The group of designers known as the 'Antwerp Six' (so named because all of them were graduates of the Royal Academy of Fine Arts in Antwerp), who first emerged in the 1980s, came to prominence in the 1990s. Three of the most influential of the group were Ann Demeulemeester, Dries van Noten, and Walter Van Beirendonck. Ann Demeulemeester, from her first collection in 1991, demonstrated a great deal of confidence and inventiveness. Naturally inclined to understatement, she built her designs on contradictions, introducing contrasting elements into her fluid and streamlined fashions, which appealed to women who dressed, above all, to please themselves. The work of Dries van Noten was founded on a solid mastery of the art of tailoring, to which the young designer added discreet touches of fantasy in a highly personal style. Managing to be both classical and original, his fashions appealed to those who preferred to express their individuality rather than slavishly follow trends. Walter Van Beirendonck, who erupted onto the fashion scene in 1995, produced decidedly futuristic designs under his label W & LT (Wild and Lethal Trash). Deliberately using fabrics developed by the very latest technologies, in violently contrasting colors, he produced clothes that were full of erotic and sadomasochistic references, touched with a caustic adolescent humor. His highly distinctive approach related to a resurgence of anti-fashion, but this time an anti-fashion with nothing in the least ethnic about its origins, instead based on science fiction that provided the inspiration for displays of such high-spirited provocation.
In Italy, Gianni Versace, with his brilliant, sexy, and colorful designs, and Dolce & Gabbana, with their superfeminine and fantastical style, broke away from the serious and sober-minded fashions that dominated during much of the 1990s. The British designer Vivienne Westwood produced many influential and popular collections in the early 1990s, which included outfits inspired by 18th-century courtesans and the Marquis de Sade, with rounded hips, corsets, and platform heels. The London-based designer Rifat Ozbek was also popular, particularly in New York and Milan. His youthful style, which mixed references to India, Africa, and his native Turkey with clever takes on historical clothing, was reminiscent of hippest nightclubs and the more outrageous street fashions of the time. Rap music was a prominent influence on popular and street fashion during the early and mid-1990s. Followers of hip hop adopted huge baggy jeans, similar to those worn in American prisons, with big patterned shirts and heavy black shoes. The sports label Nike had great popularity and materials such as Lycra/spandex were increasingly used for sportswear. Increasing eco-awareness and animal rights made even top couture houses such as Chanel introduce fake fur and natural fibers into their collections.

Twenty First Century
In the 2000s, with the Pakistani industry which bloomed in the 1900s, the quality and mystique of Italian fashion is unsurprisingly dominant in the twentieth century and Milan well established as the "center" of fashion and design. This is evidenced through the famous "Vogue Italia", being the most internationally acclaimed and most respected magazine in the fashion world. Thus Milan replacing Paris as the most prestigious center.

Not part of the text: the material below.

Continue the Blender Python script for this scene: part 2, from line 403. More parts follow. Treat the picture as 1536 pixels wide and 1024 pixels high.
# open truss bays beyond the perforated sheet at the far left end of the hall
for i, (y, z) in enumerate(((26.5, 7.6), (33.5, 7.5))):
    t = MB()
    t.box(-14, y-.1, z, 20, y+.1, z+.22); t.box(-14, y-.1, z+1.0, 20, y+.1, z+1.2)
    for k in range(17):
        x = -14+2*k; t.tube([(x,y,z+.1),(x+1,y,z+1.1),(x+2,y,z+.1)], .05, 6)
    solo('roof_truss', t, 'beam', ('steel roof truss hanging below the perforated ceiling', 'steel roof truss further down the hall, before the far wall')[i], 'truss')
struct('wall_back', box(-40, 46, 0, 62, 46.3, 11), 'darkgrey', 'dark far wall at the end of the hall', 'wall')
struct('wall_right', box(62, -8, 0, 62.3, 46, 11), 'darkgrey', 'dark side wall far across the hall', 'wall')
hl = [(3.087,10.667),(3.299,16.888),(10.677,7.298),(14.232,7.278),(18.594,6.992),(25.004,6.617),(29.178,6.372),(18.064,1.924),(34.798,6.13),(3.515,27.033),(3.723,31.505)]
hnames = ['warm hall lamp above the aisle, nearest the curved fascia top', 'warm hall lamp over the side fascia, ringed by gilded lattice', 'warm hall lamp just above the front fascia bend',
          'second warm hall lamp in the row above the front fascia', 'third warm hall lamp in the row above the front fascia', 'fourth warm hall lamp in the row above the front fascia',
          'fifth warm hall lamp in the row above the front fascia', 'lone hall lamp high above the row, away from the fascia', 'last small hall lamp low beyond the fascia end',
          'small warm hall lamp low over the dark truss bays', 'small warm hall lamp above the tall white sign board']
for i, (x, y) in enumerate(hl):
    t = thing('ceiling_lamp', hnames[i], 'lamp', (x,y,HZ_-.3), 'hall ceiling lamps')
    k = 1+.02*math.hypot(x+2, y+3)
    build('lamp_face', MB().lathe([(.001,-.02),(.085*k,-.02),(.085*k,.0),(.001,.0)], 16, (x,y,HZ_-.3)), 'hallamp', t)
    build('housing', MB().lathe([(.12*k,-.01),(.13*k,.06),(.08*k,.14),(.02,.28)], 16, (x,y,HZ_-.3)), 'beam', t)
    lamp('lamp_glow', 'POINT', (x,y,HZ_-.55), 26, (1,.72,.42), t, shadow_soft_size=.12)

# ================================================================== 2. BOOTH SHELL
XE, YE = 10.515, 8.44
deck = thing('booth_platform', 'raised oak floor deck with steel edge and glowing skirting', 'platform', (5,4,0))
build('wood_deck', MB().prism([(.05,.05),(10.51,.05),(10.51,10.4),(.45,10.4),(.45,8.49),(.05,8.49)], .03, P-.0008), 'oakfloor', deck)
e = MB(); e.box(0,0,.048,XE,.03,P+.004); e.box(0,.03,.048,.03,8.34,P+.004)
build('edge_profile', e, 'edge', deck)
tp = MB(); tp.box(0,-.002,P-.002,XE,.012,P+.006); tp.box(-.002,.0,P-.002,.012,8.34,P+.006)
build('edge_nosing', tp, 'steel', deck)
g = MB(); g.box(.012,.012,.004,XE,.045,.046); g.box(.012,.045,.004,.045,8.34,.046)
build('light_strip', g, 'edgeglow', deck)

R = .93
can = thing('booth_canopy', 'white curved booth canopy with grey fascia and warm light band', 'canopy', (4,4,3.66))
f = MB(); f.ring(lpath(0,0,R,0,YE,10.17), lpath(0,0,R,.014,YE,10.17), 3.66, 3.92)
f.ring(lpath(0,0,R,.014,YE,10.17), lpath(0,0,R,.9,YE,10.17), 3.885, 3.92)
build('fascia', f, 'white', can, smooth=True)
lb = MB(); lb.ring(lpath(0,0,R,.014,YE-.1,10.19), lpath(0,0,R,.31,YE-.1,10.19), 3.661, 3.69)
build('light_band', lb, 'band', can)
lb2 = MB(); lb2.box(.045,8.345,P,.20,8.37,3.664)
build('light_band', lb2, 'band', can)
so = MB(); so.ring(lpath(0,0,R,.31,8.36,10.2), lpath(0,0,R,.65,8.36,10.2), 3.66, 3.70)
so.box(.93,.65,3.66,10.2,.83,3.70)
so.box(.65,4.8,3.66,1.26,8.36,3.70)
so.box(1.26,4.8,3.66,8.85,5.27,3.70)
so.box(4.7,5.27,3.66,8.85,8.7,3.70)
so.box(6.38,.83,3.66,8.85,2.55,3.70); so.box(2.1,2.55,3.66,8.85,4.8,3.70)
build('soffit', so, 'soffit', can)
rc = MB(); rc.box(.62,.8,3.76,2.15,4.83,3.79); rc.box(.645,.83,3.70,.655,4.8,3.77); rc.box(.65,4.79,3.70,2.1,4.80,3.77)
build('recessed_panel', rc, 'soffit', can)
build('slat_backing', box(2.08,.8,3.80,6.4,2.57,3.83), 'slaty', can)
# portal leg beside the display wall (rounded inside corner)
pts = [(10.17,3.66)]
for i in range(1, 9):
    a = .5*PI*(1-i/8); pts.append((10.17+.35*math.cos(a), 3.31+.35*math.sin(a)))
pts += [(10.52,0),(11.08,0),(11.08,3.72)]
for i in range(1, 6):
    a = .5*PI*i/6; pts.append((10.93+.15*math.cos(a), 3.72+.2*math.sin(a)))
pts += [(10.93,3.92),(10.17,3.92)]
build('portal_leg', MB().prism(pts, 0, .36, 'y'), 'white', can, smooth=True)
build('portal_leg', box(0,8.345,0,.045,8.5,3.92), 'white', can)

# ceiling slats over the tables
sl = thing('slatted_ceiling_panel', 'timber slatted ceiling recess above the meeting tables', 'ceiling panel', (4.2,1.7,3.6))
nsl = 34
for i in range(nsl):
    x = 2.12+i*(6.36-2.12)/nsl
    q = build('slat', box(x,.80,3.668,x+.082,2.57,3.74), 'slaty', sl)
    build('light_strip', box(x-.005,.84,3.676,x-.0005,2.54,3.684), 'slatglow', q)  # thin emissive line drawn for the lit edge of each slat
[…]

Vintage clothing, especially from the 1960s, 1970s, and 1980s (the 1980s idea of clashing, electric colours becoming especially popular in mid-late 2007) became extremely popular and fashion designers often sought to emulate bygone styles in their collections. The early 2000s saw a continuation of the minimalist look of the 1990s in high fashion, adopted and incorporated into Giorgio Armani's designs.

035-BALMAIN
Later on, designers began to adopt a more colorful, feminine, excessive, and 'anti-modern' look, which is seen in the Dolce & Gabbana brand, in grounding some of their inspiration from Italy's past. Name brands have became of particular importance among young people and many celebrities launched their own lines of clothing. Tighter fit clothing and longer hair became mainstream for many men and women, this sense of modernism and futurism as well as the growing interest of young people was heavily influenced, for instance, by the Calvin Klein and Armani brand names, with their "Jeans" lines targeting young professionals. Therefore, Italian fashion has obviously replaced the French "Couture" influence of old times, however to the envy of some Parisian counterparts in their desperate attempts of claiming international media attention and outlets such as advertising in major magazines, have attempted to overshadow the reality of Italy's success and dominance over French designs and the undercurrent consumer preference to Italian name brands, although in some media outlets it suggests otherwise, as seen through the lack of advertising "balance" between French and Italian brands - the growth of French designers claiming more advertising space, and financial priority in advertising initiatives.
Therefore, there is very strong evidence that the fundamental authority in the fashion industry still rests strongly with Europe, particularly Milan and Italian designers - evidenced through the palpable international praise and worshiping of the quality and superiority of Italian tailoring and "Alta Costura" or "high-end" Italian designer products. Regardless of the modern phenomena of the growth of luxury resorts and products being manufactured outside Europe, such as in Asia and the Middle-East, amazingly, Milan is still the dominant center of luxury and prestige in the world, supported by its history and superior quality surpassing the other so-called "centers" labelled by the media which are based mainly on industry and advertising, rather than quality and elegance. These trends suggest that Milanese dominance will continue, as designers from foreign nations look up to and completely depend on Italian and French maestros and masters of the art to teach them. There is an increasing need for excellence and "hyper-luxury", stated in Vogue Australia March 2012, as seen through Italian and French designer prices climbing even higher in spite of the recent economic crisis.
For many of the own-label designers who emerged in the early years of the 21st century, financial factors became increasingly critical. Many new young talents found they now depended on investors (to whom, in extreme cases, they would even surrender their names) and were always burdened by the risk that their partners, motivated by market realism and the desire for quick returns, would severely restrict their autonomy.
Designers like Berny Martin struck out on their own to places like the US Midwest. Their hopes were to bring fashion design back to its artisan roots.